In conclusion, I will refer members to what I think is an excellent article on this. It is called, Agricultural R&D spending at a critical crossroads. The people who wrote it are Professor Philip Pardey from the University of Minnesota, Professor Julian Alston from the University of California and Nienke Beintema, another researcher. It is a fascinating article, because it challenges us to think about the levels of public investment in R&D and the directions that are being taken, particularly in the developed world, which in past decades has really driven some of the great improvements in productivity that the sector has seen. They had this to say:

Agricultural R&D is at a crossroads. The close of the 20th century marked changes in policy contexts, fundamental shifts in the scientific basis for agricultural R&D, and shifting funding patterns for agricultural R&D in developed countries. These changes imply a requirement for both rethinking of national policies and reconsidering multinational approaches to determine the types of activities to conduct through the CGIAR and similar institutions and how these activities should be organised and financed.

There is a similar challenge here to us as we contemplate this piece of legislation, which attempts to improve the governance of R&D corporations.
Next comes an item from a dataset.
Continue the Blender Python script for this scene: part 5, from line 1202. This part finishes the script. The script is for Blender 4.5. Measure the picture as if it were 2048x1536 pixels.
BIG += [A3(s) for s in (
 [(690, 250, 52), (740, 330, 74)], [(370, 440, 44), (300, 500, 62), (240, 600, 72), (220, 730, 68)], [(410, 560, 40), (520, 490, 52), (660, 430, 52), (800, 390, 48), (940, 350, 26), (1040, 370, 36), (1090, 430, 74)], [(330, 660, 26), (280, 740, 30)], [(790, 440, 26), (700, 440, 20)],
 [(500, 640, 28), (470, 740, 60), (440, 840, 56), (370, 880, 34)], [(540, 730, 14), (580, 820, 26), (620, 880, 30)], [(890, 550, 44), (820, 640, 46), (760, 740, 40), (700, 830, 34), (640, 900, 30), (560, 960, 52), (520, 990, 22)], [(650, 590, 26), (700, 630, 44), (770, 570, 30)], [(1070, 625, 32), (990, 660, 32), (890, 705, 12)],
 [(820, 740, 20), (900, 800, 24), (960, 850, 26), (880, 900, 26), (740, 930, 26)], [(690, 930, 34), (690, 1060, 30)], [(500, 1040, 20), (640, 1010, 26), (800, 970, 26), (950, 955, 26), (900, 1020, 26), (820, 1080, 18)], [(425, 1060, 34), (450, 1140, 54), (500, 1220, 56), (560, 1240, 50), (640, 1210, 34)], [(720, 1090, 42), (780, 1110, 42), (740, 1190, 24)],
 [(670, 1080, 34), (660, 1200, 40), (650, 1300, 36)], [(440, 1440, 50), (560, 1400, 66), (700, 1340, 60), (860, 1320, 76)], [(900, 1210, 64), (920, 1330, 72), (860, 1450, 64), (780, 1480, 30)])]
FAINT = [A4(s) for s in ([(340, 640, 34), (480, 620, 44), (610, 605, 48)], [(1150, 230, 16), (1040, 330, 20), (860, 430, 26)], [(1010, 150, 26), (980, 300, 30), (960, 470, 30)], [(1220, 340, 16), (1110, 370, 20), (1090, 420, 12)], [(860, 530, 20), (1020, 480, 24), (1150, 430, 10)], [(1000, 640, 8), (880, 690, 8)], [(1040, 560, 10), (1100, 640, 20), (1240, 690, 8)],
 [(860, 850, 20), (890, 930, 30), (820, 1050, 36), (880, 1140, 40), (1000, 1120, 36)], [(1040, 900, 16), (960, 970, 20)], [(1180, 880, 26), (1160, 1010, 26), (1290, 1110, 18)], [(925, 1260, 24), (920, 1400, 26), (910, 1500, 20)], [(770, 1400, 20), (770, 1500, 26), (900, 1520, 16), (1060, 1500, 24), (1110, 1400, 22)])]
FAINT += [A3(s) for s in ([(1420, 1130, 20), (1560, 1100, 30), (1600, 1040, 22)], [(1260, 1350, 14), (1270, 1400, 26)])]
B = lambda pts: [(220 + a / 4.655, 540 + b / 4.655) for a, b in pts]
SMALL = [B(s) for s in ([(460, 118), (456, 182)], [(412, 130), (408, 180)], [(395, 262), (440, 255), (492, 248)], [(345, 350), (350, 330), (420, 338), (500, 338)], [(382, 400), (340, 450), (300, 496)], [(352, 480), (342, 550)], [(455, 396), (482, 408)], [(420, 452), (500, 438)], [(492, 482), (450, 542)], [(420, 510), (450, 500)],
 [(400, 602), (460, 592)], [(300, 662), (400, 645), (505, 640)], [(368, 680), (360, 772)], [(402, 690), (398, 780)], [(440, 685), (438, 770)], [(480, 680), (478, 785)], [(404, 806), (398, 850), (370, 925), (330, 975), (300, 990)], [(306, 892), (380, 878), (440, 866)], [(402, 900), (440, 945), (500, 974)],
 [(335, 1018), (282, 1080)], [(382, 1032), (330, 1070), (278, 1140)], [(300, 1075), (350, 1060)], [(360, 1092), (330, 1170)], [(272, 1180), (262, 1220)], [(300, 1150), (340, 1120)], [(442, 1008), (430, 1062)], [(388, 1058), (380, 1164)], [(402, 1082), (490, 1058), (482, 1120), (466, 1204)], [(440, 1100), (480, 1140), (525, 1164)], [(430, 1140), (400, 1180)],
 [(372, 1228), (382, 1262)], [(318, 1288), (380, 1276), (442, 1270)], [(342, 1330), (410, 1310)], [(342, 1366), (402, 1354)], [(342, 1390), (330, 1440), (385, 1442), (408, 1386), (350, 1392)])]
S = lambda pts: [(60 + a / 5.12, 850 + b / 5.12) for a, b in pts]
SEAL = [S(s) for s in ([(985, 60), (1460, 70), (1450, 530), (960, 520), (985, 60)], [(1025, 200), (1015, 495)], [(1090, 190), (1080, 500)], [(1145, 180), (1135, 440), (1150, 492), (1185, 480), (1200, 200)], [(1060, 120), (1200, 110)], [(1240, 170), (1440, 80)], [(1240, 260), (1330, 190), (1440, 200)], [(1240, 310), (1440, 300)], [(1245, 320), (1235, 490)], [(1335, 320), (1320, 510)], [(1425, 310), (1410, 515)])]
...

This is an opportunity to reflect on how the research and development dollar is being spent in Australia and what the returns are, not only to agriculture and farming families but to the national economy. It is an opportunity to assess some of the trends that are going to impact on how that dollar is spent over the next couple of decades. At the end of the day, will we be able to construct and maintain in Australia a viable and sustainable agricultural sector? That is an objective that all members of the House will agree with.